───── Data excerpts
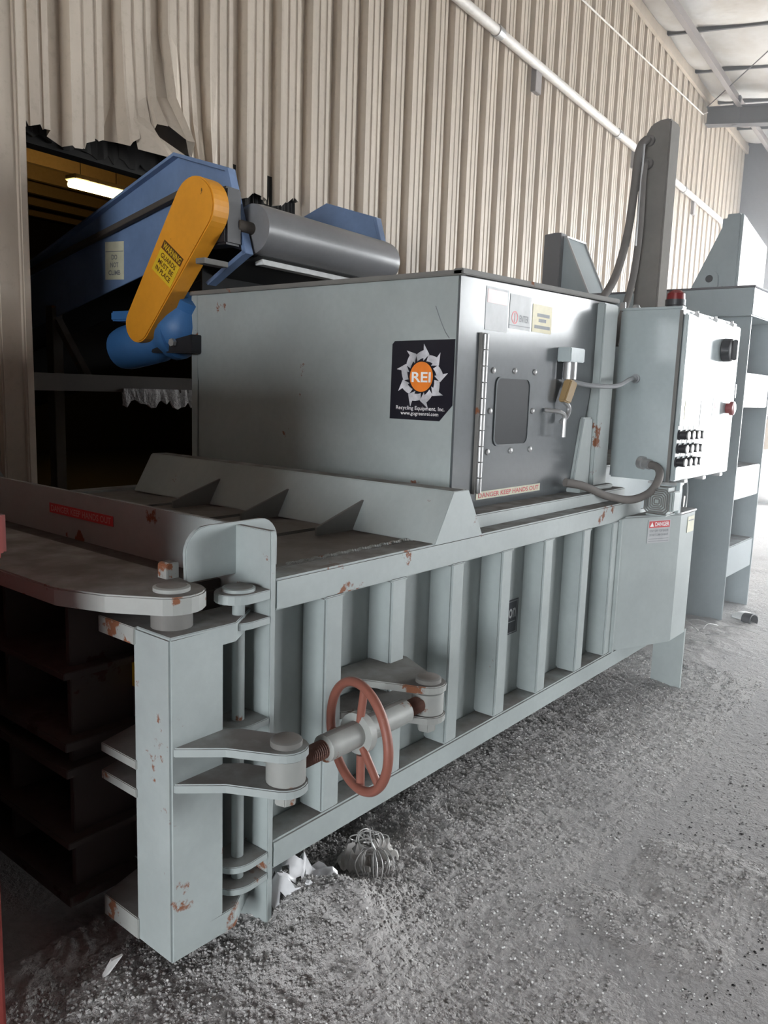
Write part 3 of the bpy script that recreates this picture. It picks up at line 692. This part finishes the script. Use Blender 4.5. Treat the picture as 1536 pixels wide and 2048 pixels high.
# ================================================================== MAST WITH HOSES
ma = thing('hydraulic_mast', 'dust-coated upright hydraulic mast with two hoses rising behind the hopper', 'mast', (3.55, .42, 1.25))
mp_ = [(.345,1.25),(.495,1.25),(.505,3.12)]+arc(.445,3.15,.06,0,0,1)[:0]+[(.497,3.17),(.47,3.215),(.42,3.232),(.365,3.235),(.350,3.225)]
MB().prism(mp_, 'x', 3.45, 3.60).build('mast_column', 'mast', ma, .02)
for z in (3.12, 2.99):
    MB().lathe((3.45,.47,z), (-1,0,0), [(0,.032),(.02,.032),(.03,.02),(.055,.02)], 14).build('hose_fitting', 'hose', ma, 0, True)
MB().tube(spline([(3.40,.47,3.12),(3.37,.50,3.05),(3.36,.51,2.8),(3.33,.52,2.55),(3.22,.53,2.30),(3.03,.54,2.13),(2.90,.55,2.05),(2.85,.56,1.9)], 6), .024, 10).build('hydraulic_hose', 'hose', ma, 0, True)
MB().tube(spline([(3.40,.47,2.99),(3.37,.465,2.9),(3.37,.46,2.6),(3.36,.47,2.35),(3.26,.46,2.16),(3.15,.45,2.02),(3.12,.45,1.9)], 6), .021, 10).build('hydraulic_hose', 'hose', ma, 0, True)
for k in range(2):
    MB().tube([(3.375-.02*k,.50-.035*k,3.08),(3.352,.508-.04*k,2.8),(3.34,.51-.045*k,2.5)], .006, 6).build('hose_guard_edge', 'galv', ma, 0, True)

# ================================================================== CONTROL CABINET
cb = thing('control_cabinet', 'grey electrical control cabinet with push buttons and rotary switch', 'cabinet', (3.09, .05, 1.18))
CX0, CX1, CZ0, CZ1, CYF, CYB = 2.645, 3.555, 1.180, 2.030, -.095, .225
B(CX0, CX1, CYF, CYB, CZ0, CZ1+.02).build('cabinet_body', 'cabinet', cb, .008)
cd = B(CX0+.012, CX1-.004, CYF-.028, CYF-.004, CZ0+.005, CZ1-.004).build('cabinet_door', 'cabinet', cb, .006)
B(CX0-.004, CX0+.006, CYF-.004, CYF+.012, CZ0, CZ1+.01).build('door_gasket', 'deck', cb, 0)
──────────
───── Data excerpts
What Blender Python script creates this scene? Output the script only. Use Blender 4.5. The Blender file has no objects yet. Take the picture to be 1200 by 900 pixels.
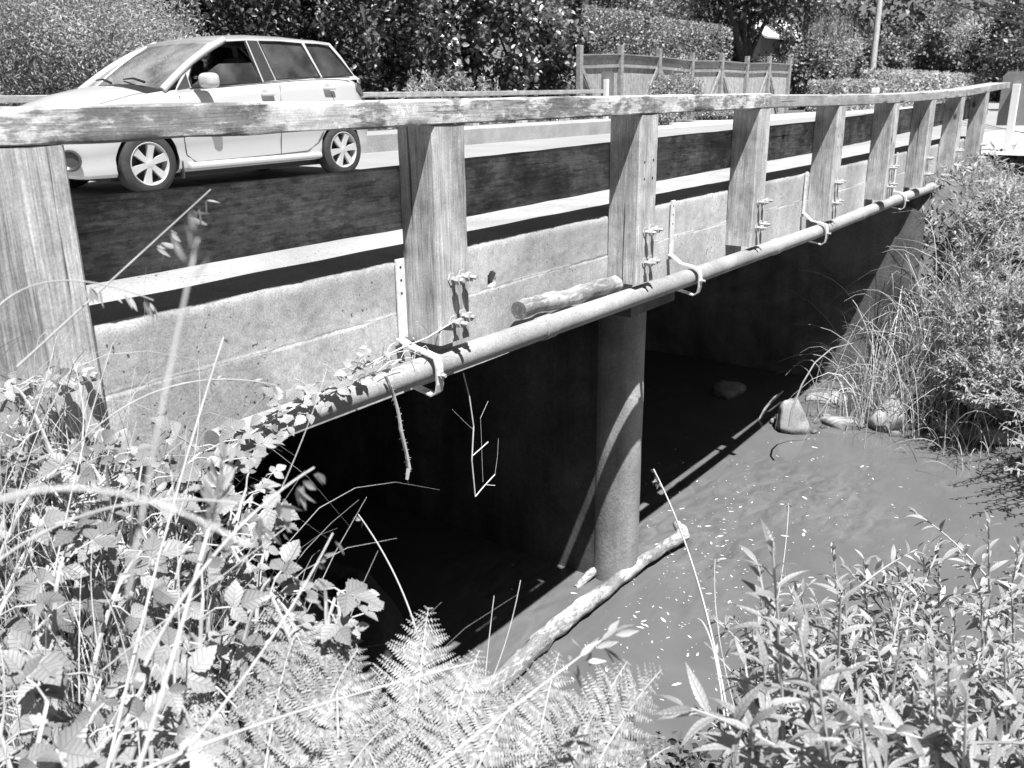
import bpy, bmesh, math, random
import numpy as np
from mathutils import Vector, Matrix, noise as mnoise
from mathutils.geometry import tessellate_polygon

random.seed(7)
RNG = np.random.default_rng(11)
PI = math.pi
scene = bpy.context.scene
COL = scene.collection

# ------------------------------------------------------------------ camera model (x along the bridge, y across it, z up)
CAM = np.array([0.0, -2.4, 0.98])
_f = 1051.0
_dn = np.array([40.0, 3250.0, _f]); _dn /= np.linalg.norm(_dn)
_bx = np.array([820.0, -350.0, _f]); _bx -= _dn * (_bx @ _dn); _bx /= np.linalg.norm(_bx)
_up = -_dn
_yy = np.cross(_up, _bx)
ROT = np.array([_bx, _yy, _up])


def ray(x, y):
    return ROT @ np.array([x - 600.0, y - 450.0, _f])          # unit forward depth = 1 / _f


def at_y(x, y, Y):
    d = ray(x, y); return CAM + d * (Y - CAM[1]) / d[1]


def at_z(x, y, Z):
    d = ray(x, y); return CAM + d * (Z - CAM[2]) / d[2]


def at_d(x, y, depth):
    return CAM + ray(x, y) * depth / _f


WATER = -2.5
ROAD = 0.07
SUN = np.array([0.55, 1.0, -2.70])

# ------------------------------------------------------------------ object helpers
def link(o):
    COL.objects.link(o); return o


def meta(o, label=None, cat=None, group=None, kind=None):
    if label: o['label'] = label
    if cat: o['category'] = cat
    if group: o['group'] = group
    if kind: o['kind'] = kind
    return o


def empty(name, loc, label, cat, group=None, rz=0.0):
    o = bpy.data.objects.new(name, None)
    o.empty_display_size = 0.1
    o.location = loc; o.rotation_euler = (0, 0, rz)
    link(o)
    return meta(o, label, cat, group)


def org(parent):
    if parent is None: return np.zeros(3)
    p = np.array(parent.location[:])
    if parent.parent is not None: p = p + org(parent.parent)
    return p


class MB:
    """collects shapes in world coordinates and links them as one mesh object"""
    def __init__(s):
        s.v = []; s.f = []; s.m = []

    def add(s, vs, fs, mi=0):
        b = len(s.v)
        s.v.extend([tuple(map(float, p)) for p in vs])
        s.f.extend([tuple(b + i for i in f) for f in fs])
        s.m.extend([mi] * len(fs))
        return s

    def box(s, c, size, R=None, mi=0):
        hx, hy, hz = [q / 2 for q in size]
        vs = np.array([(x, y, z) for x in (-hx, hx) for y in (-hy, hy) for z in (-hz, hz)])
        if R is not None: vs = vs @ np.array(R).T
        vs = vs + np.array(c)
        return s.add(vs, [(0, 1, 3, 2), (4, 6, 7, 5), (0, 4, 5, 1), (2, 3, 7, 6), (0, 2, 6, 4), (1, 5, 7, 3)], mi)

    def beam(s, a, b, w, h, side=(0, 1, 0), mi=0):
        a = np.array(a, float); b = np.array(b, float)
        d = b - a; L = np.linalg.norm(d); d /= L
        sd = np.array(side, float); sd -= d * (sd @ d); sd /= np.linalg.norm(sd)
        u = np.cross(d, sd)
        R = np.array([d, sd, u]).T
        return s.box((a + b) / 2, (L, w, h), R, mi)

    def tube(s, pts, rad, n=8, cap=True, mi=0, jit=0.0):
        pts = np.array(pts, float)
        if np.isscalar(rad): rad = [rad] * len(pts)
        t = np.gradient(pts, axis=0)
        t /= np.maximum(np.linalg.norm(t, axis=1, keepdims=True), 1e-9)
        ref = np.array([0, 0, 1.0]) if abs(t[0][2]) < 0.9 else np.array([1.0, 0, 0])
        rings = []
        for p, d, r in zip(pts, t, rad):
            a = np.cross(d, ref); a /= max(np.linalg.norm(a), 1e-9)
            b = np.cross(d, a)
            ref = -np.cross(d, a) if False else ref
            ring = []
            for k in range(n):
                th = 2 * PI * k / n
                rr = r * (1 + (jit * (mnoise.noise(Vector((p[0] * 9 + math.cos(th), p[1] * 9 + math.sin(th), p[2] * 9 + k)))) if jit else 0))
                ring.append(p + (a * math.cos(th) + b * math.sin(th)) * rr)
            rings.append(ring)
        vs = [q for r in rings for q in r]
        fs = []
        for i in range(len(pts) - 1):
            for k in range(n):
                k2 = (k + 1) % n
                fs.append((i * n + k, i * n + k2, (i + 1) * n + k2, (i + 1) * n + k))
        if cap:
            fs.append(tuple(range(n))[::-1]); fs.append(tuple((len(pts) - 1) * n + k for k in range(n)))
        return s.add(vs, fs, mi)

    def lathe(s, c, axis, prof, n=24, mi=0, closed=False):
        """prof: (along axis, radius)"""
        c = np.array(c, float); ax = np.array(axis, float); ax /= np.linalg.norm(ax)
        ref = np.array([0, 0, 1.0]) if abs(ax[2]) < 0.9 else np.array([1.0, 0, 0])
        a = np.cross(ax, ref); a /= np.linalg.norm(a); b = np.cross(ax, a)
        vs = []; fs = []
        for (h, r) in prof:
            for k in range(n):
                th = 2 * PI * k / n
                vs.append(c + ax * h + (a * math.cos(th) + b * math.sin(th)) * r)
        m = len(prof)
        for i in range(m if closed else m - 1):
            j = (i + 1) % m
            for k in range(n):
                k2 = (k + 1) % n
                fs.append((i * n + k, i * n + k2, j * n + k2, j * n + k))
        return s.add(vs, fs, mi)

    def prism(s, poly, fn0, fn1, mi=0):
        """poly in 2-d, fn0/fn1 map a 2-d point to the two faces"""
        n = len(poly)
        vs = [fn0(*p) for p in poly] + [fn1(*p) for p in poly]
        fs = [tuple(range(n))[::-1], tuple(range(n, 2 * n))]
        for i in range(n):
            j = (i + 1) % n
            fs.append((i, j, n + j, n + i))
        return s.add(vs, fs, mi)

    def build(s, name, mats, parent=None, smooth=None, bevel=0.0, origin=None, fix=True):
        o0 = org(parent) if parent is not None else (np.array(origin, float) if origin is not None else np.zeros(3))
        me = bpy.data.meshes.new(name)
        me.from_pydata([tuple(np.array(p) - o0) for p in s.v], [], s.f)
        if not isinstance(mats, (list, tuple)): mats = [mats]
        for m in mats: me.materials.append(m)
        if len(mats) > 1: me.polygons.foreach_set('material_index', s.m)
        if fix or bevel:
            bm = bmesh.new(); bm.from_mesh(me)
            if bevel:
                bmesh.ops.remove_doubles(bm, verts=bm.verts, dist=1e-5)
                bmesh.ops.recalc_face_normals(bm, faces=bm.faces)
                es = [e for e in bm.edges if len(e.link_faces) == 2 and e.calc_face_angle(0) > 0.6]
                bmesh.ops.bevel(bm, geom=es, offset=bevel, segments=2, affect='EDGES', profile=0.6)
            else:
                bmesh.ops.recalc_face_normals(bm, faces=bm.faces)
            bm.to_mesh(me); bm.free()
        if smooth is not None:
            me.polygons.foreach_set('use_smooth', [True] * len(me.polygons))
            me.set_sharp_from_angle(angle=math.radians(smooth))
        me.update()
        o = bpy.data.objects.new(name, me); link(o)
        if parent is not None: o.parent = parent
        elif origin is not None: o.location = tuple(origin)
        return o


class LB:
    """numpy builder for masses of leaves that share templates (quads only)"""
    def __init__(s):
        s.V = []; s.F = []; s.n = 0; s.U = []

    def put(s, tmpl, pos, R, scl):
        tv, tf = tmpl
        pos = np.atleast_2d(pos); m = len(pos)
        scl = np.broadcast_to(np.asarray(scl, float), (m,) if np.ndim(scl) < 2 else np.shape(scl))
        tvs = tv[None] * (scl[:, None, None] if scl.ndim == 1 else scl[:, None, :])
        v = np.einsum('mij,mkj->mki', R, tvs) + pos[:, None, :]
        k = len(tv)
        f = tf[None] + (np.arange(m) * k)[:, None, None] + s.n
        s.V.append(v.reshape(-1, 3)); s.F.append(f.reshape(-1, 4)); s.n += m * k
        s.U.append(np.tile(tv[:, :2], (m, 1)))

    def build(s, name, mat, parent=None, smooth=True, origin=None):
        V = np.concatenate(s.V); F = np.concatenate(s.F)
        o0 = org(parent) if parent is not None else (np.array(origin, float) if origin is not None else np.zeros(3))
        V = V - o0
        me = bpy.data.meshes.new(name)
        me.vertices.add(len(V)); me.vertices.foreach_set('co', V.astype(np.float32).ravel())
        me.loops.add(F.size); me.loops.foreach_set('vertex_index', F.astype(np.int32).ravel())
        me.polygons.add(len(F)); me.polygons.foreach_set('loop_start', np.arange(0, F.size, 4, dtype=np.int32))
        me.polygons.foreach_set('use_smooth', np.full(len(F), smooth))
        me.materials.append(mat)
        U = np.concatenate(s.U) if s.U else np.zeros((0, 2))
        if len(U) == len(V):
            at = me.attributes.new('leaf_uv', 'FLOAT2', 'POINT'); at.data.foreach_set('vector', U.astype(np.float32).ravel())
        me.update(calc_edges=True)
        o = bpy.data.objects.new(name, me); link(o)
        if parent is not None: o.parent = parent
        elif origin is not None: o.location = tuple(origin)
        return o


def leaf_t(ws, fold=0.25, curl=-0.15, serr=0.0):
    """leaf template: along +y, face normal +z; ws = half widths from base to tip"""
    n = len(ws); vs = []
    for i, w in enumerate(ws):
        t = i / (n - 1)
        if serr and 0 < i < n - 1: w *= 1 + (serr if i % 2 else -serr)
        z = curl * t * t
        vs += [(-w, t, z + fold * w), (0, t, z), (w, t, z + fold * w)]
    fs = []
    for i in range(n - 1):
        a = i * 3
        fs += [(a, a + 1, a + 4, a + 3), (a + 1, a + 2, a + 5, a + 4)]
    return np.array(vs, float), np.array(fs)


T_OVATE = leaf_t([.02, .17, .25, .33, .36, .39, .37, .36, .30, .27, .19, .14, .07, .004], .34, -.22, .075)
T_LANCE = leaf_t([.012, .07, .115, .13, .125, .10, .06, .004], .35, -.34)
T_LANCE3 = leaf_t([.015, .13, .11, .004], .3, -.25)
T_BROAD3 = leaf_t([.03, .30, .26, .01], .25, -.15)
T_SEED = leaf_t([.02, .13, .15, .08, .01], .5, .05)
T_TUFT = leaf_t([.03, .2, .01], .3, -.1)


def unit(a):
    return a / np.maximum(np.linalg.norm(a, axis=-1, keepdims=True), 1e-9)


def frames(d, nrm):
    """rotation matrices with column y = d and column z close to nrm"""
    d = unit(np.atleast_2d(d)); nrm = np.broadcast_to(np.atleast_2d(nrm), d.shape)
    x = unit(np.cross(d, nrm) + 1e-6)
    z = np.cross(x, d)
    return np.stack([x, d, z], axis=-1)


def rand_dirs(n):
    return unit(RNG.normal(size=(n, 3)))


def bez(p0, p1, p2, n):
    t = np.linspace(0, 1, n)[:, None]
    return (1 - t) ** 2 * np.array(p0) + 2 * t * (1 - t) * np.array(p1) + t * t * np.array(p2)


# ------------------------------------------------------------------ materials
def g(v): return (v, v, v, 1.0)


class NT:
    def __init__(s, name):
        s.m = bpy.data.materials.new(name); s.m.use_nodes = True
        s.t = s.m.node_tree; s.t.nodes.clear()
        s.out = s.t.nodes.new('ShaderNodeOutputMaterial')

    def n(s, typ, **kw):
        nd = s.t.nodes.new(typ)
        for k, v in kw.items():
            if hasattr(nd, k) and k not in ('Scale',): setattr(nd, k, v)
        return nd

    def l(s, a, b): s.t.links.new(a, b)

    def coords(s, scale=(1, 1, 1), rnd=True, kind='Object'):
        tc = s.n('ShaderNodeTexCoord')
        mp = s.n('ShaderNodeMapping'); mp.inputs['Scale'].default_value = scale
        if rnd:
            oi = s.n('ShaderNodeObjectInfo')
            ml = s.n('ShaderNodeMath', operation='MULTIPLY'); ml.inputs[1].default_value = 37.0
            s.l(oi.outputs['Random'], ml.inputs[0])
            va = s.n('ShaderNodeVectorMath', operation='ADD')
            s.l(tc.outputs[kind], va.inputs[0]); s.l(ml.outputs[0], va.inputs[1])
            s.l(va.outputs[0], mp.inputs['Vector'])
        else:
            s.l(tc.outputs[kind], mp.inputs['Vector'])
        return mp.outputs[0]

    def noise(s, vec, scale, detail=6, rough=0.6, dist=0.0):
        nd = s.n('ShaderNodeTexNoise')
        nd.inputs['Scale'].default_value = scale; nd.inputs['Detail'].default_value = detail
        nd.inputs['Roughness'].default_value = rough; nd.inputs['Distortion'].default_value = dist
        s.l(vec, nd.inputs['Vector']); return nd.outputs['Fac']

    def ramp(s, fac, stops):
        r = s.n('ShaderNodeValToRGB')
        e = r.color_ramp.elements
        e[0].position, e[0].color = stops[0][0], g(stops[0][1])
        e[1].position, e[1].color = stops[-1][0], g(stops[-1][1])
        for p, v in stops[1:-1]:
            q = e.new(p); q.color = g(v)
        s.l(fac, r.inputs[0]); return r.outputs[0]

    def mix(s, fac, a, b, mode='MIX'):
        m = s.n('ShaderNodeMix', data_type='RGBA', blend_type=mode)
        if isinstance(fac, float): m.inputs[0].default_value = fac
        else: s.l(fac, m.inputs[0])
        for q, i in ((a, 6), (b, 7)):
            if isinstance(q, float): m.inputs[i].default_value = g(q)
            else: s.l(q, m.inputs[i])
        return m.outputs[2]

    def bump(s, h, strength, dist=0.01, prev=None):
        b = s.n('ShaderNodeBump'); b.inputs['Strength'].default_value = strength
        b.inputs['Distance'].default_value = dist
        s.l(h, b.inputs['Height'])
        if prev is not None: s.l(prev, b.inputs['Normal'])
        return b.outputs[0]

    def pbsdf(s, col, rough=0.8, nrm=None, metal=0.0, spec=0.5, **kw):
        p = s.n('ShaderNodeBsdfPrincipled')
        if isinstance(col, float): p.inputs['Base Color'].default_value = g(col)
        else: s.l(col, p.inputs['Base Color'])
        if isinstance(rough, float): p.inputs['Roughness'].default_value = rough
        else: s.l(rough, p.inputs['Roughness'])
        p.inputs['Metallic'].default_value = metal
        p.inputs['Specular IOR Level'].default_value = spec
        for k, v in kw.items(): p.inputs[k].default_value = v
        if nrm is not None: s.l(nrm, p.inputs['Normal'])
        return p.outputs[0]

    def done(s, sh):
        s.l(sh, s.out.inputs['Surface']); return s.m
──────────
───── Data excerpts
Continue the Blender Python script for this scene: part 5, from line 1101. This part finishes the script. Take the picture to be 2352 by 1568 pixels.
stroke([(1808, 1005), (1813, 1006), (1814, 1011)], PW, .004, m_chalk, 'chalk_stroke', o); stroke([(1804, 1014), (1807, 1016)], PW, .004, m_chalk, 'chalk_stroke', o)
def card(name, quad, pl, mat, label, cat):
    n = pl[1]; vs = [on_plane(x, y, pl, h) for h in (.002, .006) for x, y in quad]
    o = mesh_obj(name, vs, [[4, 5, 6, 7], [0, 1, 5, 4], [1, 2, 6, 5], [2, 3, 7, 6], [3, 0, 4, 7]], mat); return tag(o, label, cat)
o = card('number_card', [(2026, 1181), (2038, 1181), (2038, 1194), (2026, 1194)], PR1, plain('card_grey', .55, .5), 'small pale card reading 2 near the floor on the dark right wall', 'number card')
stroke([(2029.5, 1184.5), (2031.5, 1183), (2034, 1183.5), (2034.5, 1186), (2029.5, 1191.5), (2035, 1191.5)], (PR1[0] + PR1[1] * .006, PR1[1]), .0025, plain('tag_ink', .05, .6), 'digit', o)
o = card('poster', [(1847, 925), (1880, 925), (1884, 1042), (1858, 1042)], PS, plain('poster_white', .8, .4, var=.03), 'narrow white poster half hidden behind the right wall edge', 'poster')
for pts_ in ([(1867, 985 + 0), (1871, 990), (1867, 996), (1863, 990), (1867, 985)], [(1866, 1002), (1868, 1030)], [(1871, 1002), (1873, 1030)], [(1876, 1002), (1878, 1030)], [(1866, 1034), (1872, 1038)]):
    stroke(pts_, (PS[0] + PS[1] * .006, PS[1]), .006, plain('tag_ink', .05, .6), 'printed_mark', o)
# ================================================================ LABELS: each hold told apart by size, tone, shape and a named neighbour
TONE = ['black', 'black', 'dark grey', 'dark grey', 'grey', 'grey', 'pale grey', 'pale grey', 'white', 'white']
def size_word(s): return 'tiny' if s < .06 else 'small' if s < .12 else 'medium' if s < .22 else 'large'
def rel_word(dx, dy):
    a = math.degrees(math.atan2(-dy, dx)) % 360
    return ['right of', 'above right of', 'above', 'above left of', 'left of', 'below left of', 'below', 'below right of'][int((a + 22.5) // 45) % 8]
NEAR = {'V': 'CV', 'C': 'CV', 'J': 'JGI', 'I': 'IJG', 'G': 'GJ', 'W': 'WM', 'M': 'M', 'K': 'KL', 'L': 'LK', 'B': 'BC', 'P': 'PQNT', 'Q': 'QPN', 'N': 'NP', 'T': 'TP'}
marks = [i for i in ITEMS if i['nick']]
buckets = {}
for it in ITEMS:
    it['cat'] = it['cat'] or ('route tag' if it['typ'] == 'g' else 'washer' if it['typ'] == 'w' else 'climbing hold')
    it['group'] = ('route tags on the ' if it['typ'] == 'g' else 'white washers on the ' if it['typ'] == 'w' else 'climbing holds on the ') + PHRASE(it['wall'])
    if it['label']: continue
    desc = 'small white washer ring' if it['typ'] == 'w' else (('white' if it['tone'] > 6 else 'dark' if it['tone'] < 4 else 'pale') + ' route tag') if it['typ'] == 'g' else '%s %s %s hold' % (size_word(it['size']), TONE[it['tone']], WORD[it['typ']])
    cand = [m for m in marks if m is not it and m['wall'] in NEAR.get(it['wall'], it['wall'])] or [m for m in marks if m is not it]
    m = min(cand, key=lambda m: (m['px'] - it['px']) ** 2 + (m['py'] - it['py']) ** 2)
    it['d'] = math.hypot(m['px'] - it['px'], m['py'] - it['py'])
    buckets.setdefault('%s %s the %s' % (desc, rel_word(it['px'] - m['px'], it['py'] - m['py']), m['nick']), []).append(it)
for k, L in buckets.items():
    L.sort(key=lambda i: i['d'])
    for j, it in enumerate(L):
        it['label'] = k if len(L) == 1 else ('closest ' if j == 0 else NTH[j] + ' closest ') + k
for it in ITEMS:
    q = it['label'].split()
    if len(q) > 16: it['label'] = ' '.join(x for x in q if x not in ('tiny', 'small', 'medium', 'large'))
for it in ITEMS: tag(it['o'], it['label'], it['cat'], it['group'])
──────────
• [Given problem] Repeat exactly the stretch of lines that opens with the line containing "What Blender Python" and closes with the line containing "COL = scene.collection". Leave the pictures out, and add nothing.

• [Task answer]
What Blender Python script creates this scene? Output the script only. Use Blender 4.5. The Blender file has no objects yet. Take the picture to be 1200 by 900 pixels.
import bpy, bmesh, math, random
import numpy as np
from mathutils import Vector, Matrix, noise as mnoise
from mathutils.geometry import tessellate_polygon

random.seed(7)
RNG = np.random.default_rng(11)
PI = math.pi
scene = bpy.context.scene
COL = scene.collection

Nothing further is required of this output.